|
A cry in the night and the cold hand of death closes around the throat of another victim in Central City. Only one man can relinquish the metropolis from the terrifying grip of a criminal mastermind. They call this masked savior ‘The Spirit.’
Born from shadow and mystery, Will Eisner’s deathless hero returns in a re-creation of the The Spirit’s final two issues. Coinciding with Frank Miller’s upcoming The Spirit movie January 2009, Will Eisner’s The Spirit: a Pop-Up Graphic Novel spins a noir tale of blackmail, murder, and espionage innovatively rendered in seven full color pop-up spreads. Reborn, The Spirit breaks out of the conventional comic book frame, animating the vigor and dynamism of Eisner’s original vision. Designed by renowned paper engineer Bruce Foster, creator of The Pop-up Book of Celebrity Meltdowns and designer of the Caldecott-nominated Little Red Riding Hood, Will Eisner’s The Spirit: A Pop-Up Graphic Novel breathes vibrant new life into Eisner’s gritty narrative.
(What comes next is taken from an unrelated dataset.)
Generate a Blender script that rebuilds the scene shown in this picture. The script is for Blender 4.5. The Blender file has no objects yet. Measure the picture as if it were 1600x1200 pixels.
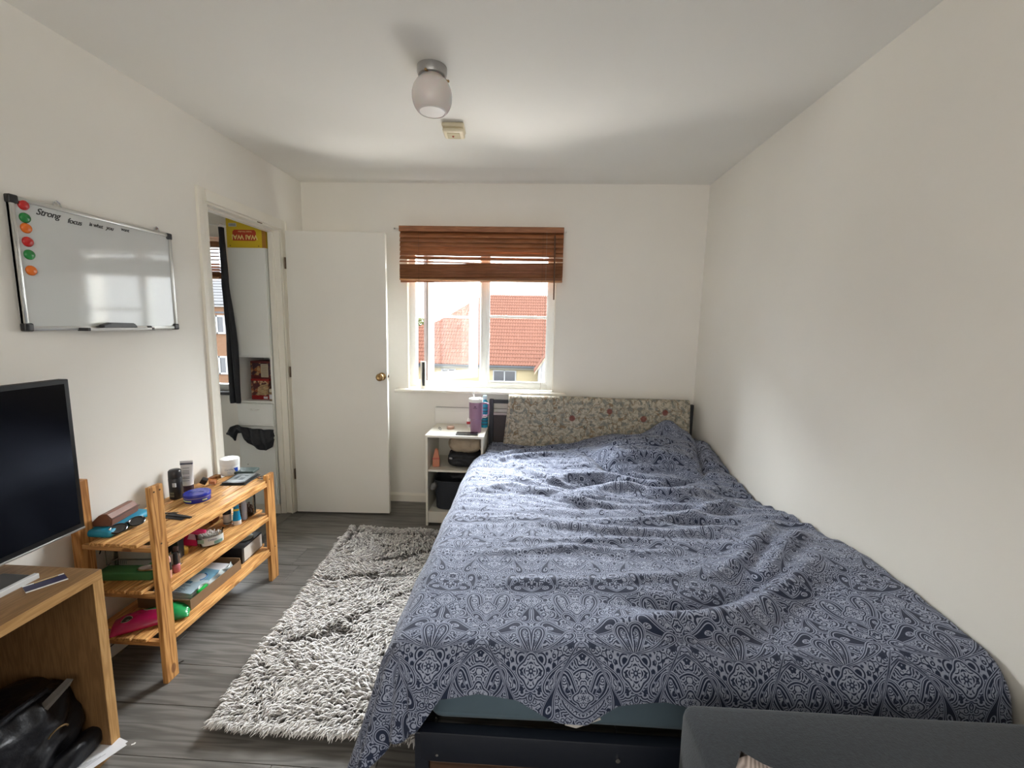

With The Spirit (1940), Will Eisner pioneered a style that instigated a historic shift in the comic book genre. Set in the rough underbelly of an American city, The Spirit follows the adventures of a vengeful detective, returned from the dead to pursue a mysterious criminal syndicate. Eisner’s visceral work departed from the melodrama of superhero serials, choosing instead to focus on the tragedy, romance, and world-weary humor of his characters. Running from 1940 to 1952, The Spirit appeared in as many as twenty newspapers, with multiple reprints and compilations throughout the years—kept alive by the lasting allure of its undying hero.
FEATURES
Will Eisner’s The Spirit: A Pop-Up Graphic Novel includes an immense array of interactive features. Each scene comes alive with expansive panoramic cityscapes, three-dimensional action sequence pop-outs, frame-by-frame expanding mini-booklets, and scene-change pullouts. Re-colored and ingeniously renovated, the novel design animates the vigorous action of The Spirit’s final exploits with an inventiveness that matches Eisner’s original imagination. From the noir aficionado to the comic book enthusiast, fans will celebrate this recasting of Eisner’s masterpiece that heralds a new interactive format for sequential art. AUTHORS Dubbed the “Most influential comic book artist of all time,” Will Eisner began his professional comic career at the age of nineteen. Over the next sixty-eight years he changed the world of comics, fathering the graphic novel and expanding the literary potential of the genre. Eisner’s influence extended into generations of comic book authors and artist including Marvel’s Stan Lee, Batman creator Bob Kane, and Watchmen author Alan Moore. Notably the highest award in the world of comics is aptly named the Will Eisner Award.
With the first issues of The Spirit in 1940 Eisner began to differentiate his work, creating gritty characters shaped by the vice and violence of their urban worlds. Eisner’s acclaimed work on The Spirit served as the definitive prototype for the graphic novel—a phrase he would later coin. Eisner worked relentlessly into his old age, producing a new work almost every year until his death in 2004. His notable graphic novels and work includes: Sundiata: A Legend of Africa, Moby Dick, A Contract with God, and the academic work Graphic Storytelling and Visual Narrative.
Bruce Foster is one of the most adept and acclaimed contemporary paper engineers. Whether turning our solar system into a tactile three-dimensional galaxy in Galileo’s Universe (2005) or recreating the indelible drama of pop culture in the Pop-Up Book of Celebrity Meltdowns, Foster has executed some of the most complex and animate pop-up designs to date. Foster currently works and lives in Houston.